Annie O’Sullivan, a realtor on Vancouver Island, is abducted. Nothing unusual in that for a crime novel. What is unusual is that right from go you know that the victim has survived, and that pretty soon you know who did it as well.
The story, you then perceive, is not a whodunnit, but a study of survival. About how a person becomes controlled by a psychopath trained to submit like a Pavlov dog through venomous punishments and despotic routines and how that person manages to save a scrap of “self” in such demeaning and paralysing circumstances.
And it is a great study of the resolve and pure guts of a woman driven to act as she would never have expected to do, and how when it is all over she tries, despite paranoia and grief, to re-establish something of a life for herself.

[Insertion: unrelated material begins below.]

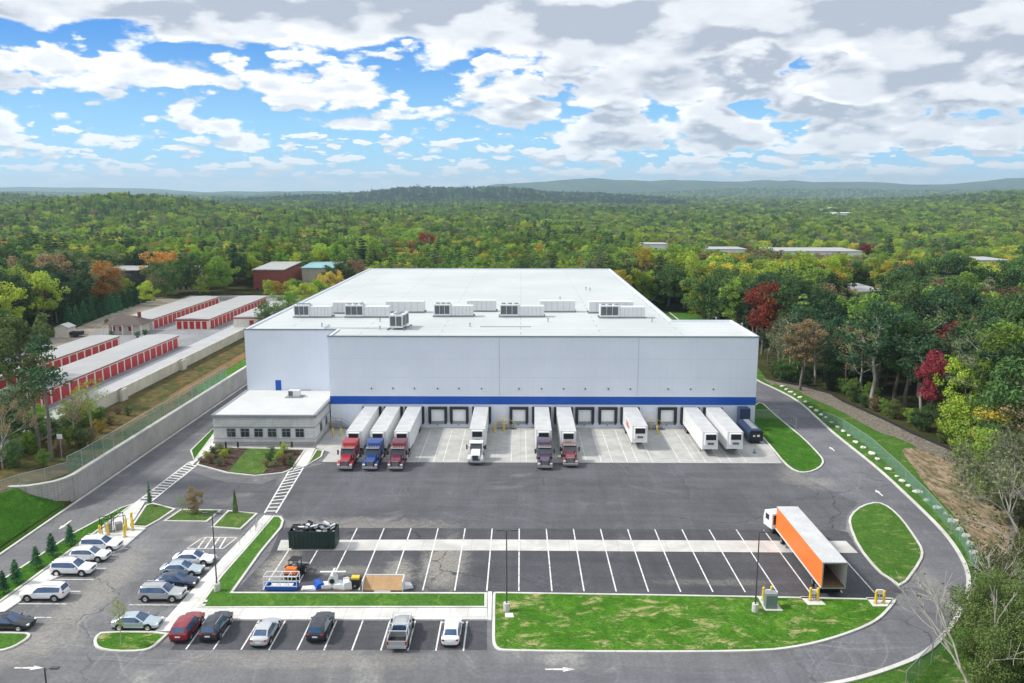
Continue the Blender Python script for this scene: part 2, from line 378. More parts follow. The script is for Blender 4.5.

The laser light that Stevens fixes on the twisted mind and what it can do, and the insights into survival that she delivers through Annie’s actions are enough, on their own, to make this an interesting read.
But hang on...
As Annie discloses the torments of her year in captivity to her silent psychiatrist, and talks about her post-captive life, something begins to niggle, and something is not right. Someone else must have helped “the Freak” but who?
There are several possibles friends, family, lover and all are equally distressing to Annie. She fights her suspicions, but inevitably succumbs to doubts which wrack her with guilt.
So, after all, it is a whodunnit thriller, and one with the most unexpected outcome.
Stevens’ story-within-a-story-within-another is cleverly constructed and gripping to the end. A great debut novel and hopefully the first of many to come.